■ **Work to be completed**: The listing below holds pictures; exclude them. Return exactly the lines from the one with "Recreate this scene" through the one with "rnd = random.Random(7)".

■ **Entries**:
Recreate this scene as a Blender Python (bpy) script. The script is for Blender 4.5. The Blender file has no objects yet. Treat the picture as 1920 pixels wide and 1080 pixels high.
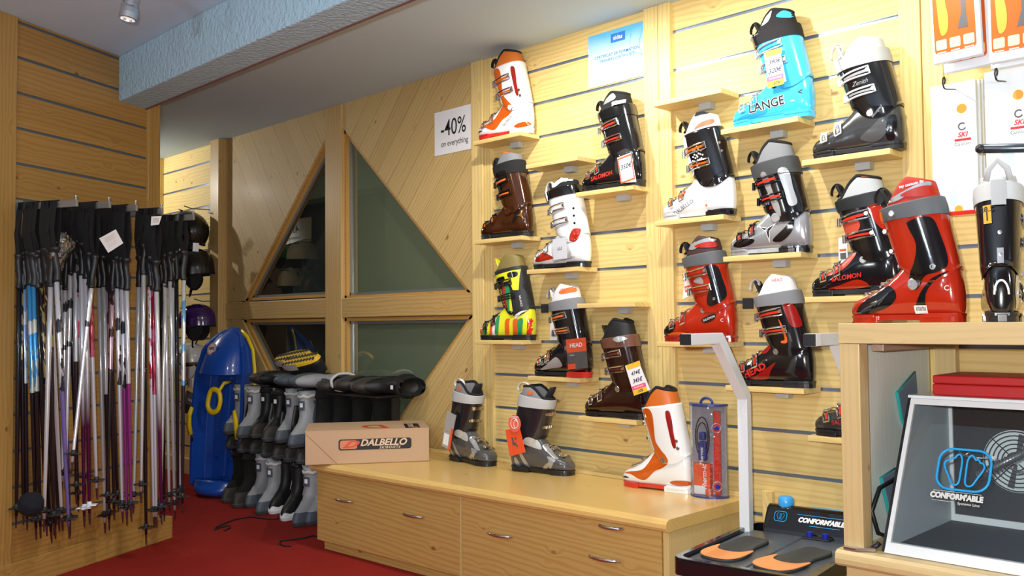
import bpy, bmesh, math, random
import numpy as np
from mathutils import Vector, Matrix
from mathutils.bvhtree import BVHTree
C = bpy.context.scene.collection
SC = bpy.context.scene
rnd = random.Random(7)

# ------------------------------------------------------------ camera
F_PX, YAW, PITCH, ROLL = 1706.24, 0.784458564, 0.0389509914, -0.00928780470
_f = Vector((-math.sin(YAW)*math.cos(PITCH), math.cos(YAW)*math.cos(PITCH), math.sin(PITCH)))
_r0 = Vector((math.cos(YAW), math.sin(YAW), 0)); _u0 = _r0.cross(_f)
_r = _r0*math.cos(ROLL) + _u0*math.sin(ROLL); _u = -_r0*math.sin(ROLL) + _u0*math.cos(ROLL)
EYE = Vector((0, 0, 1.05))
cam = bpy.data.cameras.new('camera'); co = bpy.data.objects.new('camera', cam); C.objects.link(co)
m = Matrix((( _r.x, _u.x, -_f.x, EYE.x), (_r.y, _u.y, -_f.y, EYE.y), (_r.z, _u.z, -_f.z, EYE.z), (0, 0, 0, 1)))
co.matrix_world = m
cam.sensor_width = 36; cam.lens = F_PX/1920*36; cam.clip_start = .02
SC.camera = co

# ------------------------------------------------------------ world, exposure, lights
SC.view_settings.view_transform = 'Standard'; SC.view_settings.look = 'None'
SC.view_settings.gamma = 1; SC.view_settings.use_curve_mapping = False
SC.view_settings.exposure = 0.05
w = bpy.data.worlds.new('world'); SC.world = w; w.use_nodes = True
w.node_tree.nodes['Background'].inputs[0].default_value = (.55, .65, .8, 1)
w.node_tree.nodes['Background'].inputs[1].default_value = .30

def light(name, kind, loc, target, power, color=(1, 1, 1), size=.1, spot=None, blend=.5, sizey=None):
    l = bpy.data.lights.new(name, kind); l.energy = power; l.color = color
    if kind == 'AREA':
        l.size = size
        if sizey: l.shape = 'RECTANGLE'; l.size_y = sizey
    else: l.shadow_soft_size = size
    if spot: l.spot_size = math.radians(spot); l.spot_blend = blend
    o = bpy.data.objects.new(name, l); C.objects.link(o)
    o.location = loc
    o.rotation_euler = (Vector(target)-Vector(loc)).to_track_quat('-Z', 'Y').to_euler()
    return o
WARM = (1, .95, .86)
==
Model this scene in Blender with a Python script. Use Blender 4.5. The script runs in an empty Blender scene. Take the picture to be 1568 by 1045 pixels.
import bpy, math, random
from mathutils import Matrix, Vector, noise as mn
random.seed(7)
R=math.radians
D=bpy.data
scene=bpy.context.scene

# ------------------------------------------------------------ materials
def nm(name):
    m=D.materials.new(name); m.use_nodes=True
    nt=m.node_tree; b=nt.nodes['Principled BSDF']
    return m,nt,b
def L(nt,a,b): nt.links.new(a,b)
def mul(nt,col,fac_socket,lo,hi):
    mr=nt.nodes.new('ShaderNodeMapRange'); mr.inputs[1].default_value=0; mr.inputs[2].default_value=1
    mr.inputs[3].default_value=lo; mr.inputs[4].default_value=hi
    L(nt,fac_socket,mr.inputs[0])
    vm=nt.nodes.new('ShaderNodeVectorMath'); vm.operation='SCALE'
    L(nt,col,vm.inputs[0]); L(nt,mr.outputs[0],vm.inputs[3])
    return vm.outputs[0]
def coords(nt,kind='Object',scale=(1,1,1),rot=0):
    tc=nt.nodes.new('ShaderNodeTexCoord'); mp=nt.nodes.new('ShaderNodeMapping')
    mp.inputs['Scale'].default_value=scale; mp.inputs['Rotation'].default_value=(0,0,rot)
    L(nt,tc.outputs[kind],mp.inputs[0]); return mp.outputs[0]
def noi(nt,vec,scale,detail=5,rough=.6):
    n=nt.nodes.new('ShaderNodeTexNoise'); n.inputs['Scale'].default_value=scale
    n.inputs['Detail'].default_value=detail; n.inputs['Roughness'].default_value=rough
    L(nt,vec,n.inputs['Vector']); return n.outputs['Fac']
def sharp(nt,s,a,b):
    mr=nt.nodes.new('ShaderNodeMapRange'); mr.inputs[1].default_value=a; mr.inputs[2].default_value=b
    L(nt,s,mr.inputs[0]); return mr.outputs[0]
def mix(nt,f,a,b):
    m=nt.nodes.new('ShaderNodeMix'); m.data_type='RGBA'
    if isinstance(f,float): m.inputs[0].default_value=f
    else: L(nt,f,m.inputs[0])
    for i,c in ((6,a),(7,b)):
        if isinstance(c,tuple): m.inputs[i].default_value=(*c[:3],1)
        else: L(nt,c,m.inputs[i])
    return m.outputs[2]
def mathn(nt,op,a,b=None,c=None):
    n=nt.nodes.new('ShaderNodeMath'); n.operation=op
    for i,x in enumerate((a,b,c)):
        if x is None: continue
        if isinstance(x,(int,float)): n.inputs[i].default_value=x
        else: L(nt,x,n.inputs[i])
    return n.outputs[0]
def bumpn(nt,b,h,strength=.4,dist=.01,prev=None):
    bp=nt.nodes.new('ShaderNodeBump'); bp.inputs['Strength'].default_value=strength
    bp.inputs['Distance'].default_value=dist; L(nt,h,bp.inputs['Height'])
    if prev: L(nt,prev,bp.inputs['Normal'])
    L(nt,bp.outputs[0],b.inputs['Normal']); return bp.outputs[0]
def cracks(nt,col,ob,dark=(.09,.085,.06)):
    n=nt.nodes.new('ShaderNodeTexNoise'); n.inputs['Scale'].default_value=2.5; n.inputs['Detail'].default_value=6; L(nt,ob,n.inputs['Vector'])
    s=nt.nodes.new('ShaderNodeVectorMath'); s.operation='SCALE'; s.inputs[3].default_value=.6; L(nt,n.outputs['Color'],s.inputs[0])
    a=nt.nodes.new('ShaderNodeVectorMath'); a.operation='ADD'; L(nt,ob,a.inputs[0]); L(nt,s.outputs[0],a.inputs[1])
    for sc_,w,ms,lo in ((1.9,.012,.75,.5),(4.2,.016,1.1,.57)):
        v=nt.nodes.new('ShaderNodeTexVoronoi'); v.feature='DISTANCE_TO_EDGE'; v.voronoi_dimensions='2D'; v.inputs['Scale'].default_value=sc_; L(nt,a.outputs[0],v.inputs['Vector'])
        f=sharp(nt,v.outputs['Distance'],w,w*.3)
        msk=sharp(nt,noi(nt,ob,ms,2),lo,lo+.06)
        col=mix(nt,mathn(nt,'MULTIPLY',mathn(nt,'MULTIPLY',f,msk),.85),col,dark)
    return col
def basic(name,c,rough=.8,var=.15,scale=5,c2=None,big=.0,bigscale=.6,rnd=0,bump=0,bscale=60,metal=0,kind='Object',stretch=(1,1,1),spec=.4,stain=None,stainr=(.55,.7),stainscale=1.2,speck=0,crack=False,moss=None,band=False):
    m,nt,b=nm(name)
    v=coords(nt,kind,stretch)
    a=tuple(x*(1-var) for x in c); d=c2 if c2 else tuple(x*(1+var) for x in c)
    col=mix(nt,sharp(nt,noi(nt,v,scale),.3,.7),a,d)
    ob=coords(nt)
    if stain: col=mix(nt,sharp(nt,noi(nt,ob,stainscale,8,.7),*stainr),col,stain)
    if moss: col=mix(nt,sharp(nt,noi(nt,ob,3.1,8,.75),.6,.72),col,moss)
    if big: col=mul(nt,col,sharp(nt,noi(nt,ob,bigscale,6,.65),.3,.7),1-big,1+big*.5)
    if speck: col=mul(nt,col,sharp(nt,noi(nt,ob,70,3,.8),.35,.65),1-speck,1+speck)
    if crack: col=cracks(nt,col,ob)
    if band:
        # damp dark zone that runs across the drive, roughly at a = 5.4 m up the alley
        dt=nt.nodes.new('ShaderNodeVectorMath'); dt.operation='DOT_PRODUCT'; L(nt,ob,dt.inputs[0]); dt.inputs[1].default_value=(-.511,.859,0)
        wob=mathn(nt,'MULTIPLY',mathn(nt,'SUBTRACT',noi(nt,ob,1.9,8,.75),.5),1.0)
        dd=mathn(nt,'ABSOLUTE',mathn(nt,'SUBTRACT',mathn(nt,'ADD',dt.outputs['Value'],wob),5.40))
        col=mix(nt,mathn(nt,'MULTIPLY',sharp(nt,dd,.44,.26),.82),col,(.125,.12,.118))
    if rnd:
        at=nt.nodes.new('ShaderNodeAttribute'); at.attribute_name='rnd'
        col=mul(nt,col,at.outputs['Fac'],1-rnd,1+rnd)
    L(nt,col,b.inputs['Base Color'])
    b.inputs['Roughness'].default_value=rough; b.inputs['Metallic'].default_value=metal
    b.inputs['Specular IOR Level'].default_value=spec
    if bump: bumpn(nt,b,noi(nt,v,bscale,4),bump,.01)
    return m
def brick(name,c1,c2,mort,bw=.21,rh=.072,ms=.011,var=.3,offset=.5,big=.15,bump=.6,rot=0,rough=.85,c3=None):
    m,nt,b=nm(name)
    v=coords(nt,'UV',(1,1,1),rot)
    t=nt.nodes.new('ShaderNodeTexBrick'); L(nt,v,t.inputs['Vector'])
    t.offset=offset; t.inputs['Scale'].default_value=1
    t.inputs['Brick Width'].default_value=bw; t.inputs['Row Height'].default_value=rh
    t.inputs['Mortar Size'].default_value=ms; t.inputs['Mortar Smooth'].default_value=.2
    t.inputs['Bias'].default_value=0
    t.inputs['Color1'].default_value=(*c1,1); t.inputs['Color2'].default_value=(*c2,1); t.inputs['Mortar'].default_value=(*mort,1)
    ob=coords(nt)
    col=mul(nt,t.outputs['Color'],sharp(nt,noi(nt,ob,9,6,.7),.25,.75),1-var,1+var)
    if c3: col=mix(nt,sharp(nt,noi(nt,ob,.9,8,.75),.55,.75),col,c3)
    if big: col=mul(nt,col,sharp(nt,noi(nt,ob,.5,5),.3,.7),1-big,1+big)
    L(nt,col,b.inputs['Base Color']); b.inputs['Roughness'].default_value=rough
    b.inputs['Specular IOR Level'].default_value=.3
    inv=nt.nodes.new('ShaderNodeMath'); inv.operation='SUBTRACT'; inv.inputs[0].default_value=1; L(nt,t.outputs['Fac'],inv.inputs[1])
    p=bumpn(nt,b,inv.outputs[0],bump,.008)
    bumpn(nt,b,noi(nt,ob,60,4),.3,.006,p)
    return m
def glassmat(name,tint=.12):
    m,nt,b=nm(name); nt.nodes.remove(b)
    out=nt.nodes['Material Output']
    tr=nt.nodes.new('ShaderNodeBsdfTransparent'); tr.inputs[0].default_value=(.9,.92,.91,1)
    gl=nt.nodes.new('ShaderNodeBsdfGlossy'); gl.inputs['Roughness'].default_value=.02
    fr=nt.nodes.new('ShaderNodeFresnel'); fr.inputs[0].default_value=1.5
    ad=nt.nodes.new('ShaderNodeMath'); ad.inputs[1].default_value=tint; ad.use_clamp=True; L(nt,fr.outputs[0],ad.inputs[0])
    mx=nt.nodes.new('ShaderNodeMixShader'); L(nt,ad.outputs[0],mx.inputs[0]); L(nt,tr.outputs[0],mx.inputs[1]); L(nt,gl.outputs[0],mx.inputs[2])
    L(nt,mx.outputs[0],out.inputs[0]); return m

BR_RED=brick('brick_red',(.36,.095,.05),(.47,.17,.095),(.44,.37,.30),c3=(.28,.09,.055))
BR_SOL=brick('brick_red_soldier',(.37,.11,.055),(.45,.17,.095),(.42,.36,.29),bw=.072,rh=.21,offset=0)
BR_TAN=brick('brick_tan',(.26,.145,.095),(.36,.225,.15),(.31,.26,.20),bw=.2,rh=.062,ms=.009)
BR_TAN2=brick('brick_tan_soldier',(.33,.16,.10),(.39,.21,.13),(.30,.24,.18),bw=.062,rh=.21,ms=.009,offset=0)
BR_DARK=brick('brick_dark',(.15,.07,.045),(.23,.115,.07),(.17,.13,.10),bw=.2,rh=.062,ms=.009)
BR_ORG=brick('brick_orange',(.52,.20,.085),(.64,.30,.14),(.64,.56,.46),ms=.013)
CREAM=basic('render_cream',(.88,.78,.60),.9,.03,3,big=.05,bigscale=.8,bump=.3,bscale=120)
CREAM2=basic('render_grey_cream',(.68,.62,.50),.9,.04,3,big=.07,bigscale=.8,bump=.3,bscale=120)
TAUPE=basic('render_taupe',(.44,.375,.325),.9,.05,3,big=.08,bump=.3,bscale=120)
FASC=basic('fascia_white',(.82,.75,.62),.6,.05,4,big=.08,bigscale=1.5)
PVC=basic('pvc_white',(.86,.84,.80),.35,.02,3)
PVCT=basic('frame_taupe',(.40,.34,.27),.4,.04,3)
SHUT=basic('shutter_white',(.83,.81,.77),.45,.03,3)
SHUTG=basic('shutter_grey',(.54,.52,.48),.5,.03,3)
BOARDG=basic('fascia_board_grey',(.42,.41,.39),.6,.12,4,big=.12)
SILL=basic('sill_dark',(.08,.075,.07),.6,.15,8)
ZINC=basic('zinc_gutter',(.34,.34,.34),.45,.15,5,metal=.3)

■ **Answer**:
Recreate this scene as a Blender Python (bpy) script. The script is for Blender 4.5. The Blender file has no objects yet. Treat the picture as 1920 pixels wide and 1080 pixels high.
import bpy, bmesh, math, random
import numpy as np
from mathutils import Vector, Matrix
from mathutils.bvhtree import BVHTree
C = bpy.context.scene.collection
SC = bpy.context.scene
rnd = random.Random(7)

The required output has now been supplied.